--- START OF Data shown ---

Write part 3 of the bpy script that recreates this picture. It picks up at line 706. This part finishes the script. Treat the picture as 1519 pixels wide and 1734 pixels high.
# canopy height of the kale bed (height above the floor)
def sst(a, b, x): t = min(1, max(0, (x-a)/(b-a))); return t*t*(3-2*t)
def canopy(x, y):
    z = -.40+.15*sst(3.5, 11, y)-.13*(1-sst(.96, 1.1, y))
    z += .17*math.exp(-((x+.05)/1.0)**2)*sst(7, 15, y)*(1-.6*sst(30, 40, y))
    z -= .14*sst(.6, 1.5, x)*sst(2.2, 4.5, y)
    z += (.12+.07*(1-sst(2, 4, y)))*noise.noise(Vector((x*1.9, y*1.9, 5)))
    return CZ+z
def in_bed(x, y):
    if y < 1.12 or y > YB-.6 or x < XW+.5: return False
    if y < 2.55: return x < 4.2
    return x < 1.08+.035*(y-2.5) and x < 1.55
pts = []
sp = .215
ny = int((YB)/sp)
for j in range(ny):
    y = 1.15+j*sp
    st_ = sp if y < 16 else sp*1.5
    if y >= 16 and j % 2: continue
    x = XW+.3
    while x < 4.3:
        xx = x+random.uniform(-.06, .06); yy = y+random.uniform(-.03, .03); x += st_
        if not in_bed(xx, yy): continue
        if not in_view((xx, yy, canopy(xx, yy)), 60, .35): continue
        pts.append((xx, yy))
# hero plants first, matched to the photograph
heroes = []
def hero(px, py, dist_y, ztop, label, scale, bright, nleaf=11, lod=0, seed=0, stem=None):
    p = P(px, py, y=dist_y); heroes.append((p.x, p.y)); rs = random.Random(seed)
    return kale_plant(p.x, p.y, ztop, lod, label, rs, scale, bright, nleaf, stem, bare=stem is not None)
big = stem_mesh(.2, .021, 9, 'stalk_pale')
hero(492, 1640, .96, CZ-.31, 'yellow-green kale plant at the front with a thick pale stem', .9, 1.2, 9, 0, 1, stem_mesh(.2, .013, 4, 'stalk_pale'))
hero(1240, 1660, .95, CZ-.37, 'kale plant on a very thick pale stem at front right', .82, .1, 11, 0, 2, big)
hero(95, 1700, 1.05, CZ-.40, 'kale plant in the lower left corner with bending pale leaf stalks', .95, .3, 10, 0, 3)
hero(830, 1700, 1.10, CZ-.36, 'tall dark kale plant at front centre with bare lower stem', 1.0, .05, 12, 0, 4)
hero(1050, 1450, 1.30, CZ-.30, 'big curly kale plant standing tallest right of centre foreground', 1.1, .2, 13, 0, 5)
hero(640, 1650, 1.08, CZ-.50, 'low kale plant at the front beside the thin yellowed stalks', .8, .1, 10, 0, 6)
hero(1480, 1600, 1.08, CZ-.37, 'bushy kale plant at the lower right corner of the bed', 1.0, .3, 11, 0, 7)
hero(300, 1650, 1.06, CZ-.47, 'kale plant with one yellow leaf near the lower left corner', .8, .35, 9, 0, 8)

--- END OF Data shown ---

## What you need to do
Every line above needs to be retyped exactly.

## Result for this exercise
Write part 3 of the bpy script that recreates this picture. It picks up at line 706. This part finishes the script. Treat the picture as 1519 pixels wide and 1734 pixels high.
# canopy height of the kale bed (height above the floor)
def sst(a, b, x): t = min(1, max(0, (x-a)/(b-a))); return t*t*(3-2*t)
def canopy(x, y):
    z = -.40+.15*sst(3.5, 11, y)-.13*(1-sst(.96, 1.1, y))
    z += .17*math.exp(-((x+.05)/1.0)**2)*sst(7, 15, y)*(1-.6*sst(30, 40, y))
    z -= .14*sst(.6, 1.5, x)*sst(2.2, 4.5, y)
    z += (.12+.07*(1-sst(2, 4, y)))*noise.noise(Vector((x*1.9, y*1.9, 5)))
    return CZ+z
def in_bed(x, y):
    if y < 1.12 or y > YB-.6 or x < XW+.5: return False
    if y < 2.55: return x < 4.2
    return x < 1.08+.035*(y-2.5) and x < 1.55
pts = []
sp = .215
ny = int((YB)/sp)
for j in range(ny):
    y = 1.15+j*sp
    st_ = sp if y < 16 else sp*1.5
    if y >= 16 and j % 2: continue
    x = XW+.3
    while x < 4.3:
        xx = x+random.uniform(-.06, .06); yy = y+random.uniform(-.03, .03); x += st_
        if not in_bed(xx, yy): continue
        if not in_view((xx, yy, canopy(xx, yy)), 60, .35): continue
        pts.append((xx, yy))
# hero plants first, matched to the photograph
heroes = []
def hero(px, py, dist_y, ztop, label, scale, bright, nleaf=11, lod=0, seed=0, stem=None):
    p = P(px, py, y=dist_y); heroes.append((p.x, p.y)); rs = random.Random(seed)
    return kale_plant(p.x, p.y, ztop, lod, label, rs, scale, bright, nleaf, stem, bare=stem is not None)
big = stem_mesh(.2, .021, 9, 'stalk_pale')
hero(492, 1640, .96, CZ-.31, 'yellow-green kale plant at the front with a thick pale stem', .9, 1.2, 9, 0, 1, stem_mesh(.2, .013, 4, 'stalk_pale'))
hero(1240, 1660, .95, CZ-.37, 'kale plant on a very thick pale stem at front right', .82, .1, 11, 0, 2, big)
hero(95, 1700, 1.05, CZ-.40, 'kale plant in the lower left corner with bending pale leaf stalks', .95, .3, 10, 0, 3)
hero(830, 1700, 1.10, CZ-.36, 'tall dark kale plant at front centre with bare lower stem', 1.0, .05, 12, 0, 4)
hero(1050, 1450, 1.30, CZ-.30, 'big curly kale plant standing tallest right of centre foreground', 1.1, .2, 13, 0, 5)
hero(640, 1650, 1.08, CZ-.50, 'low kale plant at the front beside the thin yellowed stalks', .8, .1, 10, 0, 6)
hero(1480, 1600, 1.08, CZ-.37, 'bushy kale plant at the lower right corner of the bed', 1.0, .3, 11, 0, 7)
hero(300, 1650, 1.06, CZ-.47, 'kale plant with one yellow leaf near the lower left corner', .8, .35, 9, 0, 8)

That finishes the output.